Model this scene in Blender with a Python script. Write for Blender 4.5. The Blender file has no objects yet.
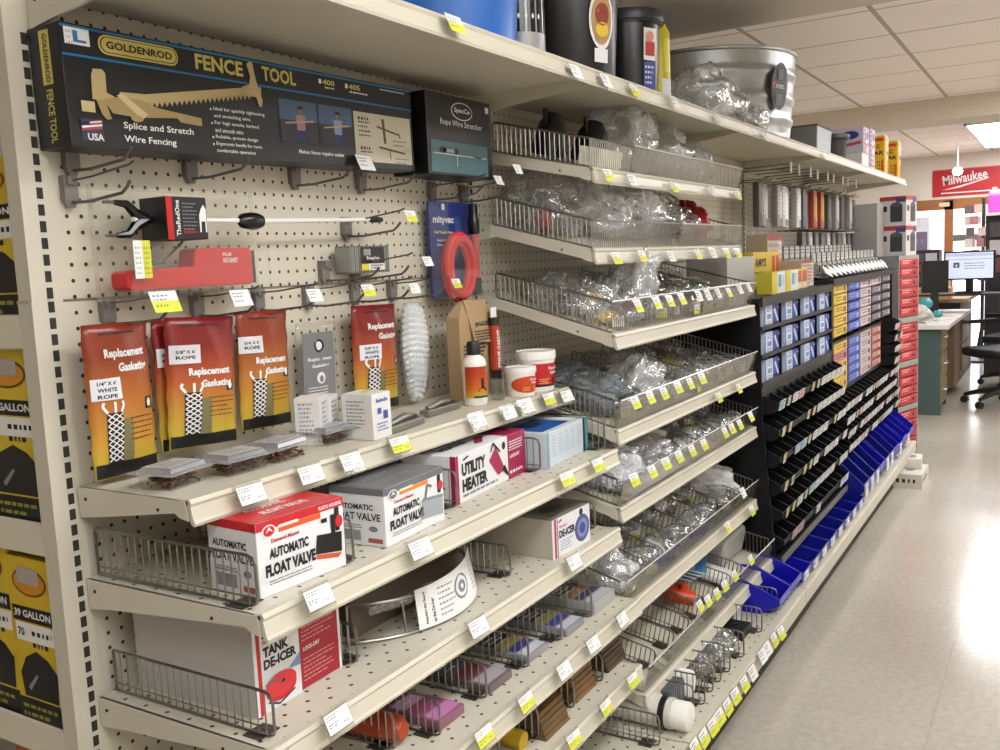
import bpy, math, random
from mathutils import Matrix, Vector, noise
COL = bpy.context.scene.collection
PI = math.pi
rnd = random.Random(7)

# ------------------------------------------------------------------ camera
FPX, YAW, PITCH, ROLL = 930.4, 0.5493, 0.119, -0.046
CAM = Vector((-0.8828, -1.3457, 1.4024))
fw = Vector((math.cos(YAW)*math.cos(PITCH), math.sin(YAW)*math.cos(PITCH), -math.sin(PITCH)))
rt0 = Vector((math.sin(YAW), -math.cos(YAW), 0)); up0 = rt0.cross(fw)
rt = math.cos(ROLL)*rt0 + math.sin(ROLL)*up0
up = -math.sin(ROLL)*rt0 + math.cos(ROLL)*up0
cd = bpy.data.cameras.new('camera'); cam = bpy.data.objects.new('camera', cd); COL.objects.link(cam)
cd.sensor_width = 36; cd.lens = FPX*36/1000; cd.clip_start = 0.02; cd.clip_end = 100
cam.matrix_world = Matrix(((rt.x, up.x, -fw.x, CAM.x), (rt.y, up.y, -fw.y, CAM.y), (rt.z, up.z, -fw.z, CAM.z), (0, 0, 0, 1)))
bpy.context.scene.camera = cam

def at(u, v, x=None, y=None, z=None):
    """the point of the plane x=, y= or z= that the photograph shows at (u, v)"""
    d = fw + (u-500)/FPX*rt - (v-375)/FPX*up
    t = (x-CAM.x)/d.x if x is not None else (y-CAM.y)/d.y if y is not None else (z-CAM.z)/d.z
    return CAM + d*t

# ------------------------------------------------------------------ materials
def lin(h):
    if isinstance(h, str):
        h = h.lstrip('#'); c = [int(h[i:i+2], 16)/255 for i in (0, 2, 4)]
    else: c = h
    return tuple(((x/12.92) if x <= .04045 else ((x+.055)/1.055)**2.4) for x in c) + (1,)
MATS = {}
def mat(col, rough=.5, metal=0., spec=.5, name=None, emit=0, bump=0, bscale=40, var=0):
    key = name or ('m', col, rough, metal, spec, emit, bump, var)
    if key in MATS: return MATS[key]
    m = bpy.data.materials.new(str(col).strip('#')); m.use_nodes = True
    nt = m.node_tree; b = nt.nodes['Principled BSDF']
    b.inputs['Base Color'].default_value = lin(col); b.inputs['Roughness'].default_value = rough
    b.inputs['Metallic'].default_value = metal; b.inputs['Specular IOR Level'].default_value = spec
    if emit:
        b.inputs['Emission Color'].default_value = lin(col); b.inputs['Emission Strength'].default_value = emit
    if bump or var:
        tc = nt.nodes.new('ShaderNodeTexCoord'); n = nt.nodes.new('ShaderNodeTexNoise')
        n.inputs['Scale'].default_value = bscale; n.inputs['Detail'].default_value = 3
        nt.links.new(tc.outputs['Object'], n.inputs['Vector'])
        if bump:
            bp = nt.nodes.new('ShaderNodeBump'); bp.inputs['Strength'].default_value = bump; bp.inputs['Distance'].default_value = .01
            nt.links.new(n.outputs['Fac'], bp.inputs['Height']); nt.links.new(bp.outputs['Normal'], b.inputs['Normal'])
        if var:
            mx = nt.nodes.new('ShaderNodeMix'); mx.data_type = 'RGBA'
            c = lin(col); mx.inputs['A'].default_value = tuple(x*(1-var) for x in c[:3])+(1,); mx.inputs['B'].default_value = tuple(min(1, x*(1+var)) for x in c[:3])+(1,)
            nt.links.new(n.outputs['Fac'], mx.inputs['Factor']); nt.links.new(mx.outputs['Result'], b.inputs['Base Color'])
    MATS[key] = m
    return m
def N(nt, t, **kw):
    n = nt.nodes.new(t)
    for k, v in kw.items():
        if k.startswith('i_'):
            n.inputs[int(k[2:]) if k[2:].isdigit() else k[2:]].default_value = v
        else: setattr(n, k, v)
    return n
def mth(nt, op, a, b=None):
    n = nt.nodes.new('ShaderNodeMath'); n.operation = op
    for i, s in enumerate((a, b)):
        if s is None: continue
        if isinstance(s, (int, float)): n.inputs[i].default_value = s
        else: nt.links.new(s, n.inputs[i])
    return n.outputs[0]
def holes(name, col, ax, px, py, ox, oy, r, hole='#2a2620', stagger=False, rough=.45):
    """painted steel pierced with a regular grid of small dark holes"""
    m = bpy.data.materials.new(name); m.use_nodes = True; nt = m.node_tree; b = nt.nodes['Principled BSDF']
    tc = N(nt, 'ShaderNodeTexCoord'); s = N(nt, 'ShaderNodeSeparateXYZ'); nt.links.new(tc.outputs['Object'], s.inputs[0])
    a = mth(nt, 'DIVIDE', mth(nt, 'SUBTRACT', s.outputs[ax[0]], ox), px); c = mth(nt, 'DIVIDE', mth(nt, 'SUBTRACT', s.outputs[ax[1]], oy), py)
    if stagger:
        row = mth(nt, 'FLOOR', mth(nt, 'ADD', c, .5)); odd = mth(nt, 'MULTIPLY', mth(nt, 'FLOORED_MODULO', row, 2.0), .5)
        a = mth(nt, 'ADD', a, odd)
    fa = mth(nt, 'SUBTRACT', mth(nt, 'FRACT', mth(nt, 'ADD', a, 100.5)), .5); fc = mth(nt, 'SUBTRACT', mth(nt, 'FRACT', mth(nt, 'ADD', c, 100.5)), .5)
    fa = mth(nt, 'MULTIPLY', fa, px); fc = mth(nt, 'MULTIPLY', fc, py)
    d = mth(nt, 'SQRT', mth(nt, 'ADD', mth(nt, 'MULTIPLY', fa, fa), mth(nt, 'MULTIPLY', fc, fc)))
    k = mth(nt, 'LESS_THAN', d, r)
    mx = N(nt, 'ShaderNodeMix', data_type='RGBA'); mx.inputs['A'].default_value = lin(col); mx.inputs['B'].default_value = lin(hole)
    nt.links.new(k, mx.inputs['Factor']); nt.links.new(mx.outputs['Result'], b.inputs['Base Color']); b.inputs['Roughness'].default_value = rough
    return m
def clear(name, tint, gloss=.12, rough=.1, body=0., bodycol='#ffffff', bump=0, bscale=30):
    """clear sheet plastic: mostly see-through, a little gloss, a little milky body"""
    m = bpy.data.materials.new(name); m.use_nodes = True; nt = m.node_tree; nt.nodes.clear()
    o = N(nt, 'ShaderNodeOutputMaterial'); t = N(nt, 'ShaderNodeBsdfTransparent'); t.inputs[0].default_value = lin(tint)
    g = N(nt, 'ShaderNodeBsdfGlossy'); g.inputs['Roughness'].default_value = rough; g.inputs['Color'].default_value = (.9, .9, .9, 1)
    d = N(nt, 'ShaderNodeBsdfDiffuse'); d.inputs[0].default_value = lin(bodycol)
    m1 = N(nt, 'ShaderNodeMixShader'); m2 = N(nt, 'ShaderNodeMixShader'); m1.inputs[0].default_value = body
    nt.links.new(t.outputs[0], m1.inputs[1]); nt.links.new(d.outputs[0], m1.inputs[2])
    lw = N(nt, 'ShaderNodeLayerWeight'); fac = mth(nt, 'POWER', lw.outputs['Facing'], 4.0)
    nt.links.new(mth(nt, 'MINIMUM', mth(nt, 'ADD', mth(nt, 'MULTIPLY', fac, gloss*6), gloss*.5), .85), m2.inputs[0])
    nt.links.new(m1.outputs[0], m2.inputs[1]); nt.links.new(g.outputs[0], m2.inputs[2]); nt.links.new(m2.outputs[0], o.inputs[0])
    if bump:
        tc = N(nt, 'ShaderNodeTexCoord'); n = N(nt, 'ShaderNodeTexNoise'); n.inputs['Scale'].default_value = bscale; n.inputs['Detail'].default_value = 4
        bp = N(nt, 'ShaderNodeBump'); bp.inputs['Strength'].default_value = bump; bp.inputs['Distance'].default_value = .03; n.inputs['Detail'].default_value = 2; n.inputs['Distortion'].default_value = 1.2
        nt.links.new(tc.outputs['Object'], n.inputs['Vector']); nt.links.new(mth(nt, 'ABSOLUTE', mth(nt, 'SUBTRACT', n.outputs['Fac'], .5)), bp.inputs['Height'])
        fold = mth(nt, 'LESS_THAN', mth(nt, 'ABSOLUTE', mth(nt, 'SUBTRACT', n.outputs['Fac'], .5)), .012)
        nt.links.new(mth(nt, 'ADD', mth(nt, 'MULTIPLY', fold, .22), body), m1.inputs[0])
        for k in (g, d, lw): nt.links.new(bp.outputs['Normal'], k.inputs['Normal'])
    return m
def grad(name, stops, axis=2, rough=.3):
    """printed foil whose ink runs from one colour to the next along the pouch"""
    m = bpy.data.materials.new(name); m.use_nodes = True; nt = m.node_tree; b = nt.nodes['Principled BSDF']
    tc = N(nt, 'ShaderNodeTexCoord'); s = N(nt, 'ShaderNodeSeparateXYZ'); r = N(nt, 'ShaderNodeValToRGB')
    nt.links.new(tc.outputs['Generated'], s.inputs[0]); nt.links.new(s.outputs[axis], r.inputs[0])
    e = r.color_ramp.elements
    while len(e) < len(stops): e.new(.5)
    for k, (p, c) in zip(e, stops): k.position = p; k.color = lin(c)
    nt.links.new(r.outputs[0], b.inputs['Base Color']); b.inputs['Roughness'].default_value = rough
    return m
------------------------
• [WORK TO BE COMPLETED] Within the listing above, find every line containing the string "scene" and return it.

• [PROBLEM SOLUTION]
Model this scene in Blender with a Python script. Write for Blender 4.5. The Blender file has no objects yet.
COL = bpy.context.scene.collection
bpy.context.scene.camera = cam